Task statement:
Repeat the material exactly, leaving nothing out.

Dataset content:
+ + + + +

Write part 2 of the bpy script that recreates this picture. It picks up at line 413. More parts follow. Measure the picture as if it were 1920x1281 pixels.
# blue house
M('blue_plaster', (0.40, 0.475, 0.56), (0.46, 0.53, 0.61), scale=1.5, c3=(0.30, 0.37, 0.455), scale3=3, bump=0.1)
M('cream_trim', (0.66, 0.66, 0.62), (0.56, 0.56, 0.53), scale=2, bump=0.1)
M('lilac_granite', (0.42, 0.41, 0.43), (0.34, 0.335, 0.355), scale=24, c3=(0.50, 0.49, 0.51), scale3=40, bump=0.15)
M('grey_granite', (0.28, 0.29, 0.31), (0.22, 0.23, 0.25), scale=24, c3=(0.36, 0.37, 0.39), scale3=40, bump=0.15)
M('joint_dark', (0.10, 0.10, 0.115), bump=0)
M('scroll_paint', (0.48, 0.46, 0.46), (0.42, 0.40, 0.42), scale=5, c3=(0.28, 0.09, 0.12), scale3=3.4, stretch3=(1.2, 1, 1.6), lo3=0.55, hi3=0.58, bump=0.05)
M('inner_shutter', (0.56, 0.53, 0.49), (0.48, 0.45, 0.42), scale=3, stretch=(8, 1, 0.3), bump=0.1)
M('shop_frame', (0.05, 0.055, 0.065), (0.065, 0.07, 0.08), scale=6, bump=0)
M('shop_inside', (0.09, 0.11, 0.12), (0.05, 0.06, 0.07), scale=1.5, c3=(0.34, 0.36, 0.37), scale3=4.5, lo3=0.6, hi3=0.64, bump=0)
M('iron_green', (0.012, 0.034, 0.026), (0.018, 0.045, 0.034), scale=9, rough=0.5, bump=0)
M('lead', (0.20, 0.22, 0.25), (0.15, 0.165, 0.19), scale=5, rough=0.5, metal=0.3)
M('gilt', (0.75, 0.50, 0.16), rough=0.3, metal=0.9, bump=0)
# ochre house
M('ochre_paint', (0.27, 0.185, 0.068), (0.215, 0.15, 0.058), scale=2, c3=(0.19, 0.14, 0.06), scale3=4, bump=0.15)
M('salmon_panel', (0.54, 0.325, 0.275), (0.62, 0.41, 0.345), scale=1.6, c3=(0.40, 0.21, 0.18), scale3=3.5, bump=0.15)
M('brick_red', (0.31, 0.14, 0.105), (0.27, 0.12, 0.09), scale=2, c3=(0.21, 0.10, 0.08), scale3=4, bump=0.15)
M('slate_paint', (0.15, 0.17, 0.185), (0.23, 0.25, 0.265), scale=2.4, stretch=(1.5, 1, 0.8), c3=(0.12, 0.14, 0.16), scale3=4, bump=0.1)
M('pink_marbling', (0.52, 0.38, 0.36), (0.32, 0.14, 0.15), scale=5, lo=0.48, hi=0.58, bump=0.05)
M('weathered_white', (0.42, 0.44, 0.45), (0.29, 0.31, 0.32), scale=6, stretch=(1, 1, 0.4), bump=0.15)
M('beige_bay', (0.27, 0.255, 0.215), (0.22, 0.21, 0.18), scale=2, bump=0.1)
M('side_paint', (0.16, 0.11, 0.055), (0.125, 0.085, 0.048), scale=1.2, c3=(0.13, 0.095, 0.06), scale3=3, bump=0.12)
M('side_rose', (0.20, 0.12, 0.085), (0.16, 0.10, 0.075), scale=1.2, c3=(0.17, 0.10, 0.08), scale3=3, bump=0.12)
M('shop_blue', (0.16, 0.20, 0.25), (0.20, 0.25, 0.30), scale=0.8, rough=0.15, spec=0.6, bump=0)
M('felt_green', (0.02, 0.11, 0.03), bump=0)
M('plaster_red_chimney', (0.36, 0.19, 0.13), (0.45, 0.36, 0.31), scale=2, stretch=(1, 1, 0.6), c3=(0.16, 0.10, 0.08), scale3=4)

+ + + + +

Reply to the exercise:
Write part 2 of the bpy script that recreates this picture. It picks up at line 413. More parts follow. Measure the picture as if it were 1920x1281 pixels.
# blue house
M('blue_plaster', (0.40, 0.475, 0.56), (0.46, 0.53, 0.61), scale=1.5, c3=(0.30, 0.37, 0.455), scale3=3, bump=0.1)
M('cream_trim', (0.66, 0.66, 0.62), (0.56, 0.56, 0.53), scale=2, bump=0.1)
M('lilac_granite', (0.42, 0.41, 0.43), (0.34, 0.335, 0.355), scale=24, c3=(0.50, 0.49, 0.51), scale3=40, bump=0.15)
M('grey_granite', (0.28, 0.29, 0.31), (0.22, 0.23, 0.25), scale=24, c3=(0.36, 0.37, 0.39), scale3=40, bump=0.15)
M('joint_dark', (0.10, 0.10, 0.115), bump=0)
M('scroll_paint', (0.48, 0.46, 0.46), (0.42, 0.40, 0.42), scale=5, c3=(0.28, 0.09, 0.12), scale3=3.4, stretch3=(1.2, 1, 1.6), lo3=0.55, hi3=0.58, bump=0.05)
M('inner_shutter', (0.56, 0.53, 0.49), (0.48, 0.45, 0.42), scale=3, stretch=(8, 1, 0.3), bump=0.1)
M('shop_frame', (0.05, 0.055, 0.065), (0.065, 0.07, 0.08), scale=6, bump=0)
M('shop_inside', (0.09, 0.11, 0.12), (0.05, 0.06, 0.07), scale=1.5, c3=(0.34, 0.36, 0.37), scale3=4.5, lo3=0.6, hi3=0.64, bump=0)
M('iron_green', (0.012, 0.034, 0.026), (0.018, 0.045, 0.034), scale=9, rough=0.5, bump=0)
M('lead', (0.20, 0.22, 0.25), (0.15, 0.165, 0.19), scale=5, rough=0.5, metal=0.3)
M('gilt', (0.75, 0.50, 0.16), rough=0.3, metal=0.9, bump=0)
# ochre house
M('ochre_paint', (0.27, 0.185, 0.068), (0.215, 0.15, 0.058), scale=2, c3=(0.19, 0.14, 0.06), scale3=4, bump=0.15)
M('salmon_panel', (0.54, 0.325, 0.275), (0.62, 0.41, 0.345), scale=1.6, c3=(0.40, 0.21, 0.18), scale3=3.5, bump=0.15)
M('brick_red', (0.31, 0.14, 0.105), (0.27, 0.12, 0.09), scale=2, c3=(0.21, 0.10, 0.08), scale3=4, bump=0.15)
M('slate_paint', (0.15, 0.17, 0.185), (0.23, 0.25, 0.265), scale=2.4, stretch=(1.5, 1, 0.8), c3=(0.12, 0.14, 0.16), scale3=4, bump=0.1)
M('pink_marbling', (0.52, 0.38, 0.36), (0.32, 0.14, 0.15), scale=5, lo=0.48, hi=0.58, bump=0.05)
M('weathered_white', (0.42, 0.44, 0.45), (0.29, 0.31, 0.32), scale=6, stretch=(1, 1, 0.4), bump=0.15)
M('beige_bay', (0.27, 0.255, 0.215), (0.22, 0.21, 0.18), scale=2, bump=0.1)
M('side_paint', (0.16, 0.11, 0.055), (0.125, 0.085, 0.048), scale=1.2, c3=(0.13, 0.095, 0.06), scale3=3, bump=0.12)
M('side_rose', (0.20, 0.12, 0.085), (0.16, 0.10, 0.075), scale=1.2, c3=(0.17, 0.10, 0.08), scale3=3, bump=0.12)
M('shop_blue', (0.16, 0.20, 0.25), (0.20, 0.25, 0.30), scale=0.8, rough=0.15, spec=0.6, bump=0)
M('felt_green', (0.02, 0.11, 0.03), bump=0)
M('plaster_red_chimney', (0.36, 0.19, 0.13), (0.45, 0.36, 0.31), scale=2, stretch=(1, 1, 0.6), c3=(0.16, 0.10, 0.08), scale3=4)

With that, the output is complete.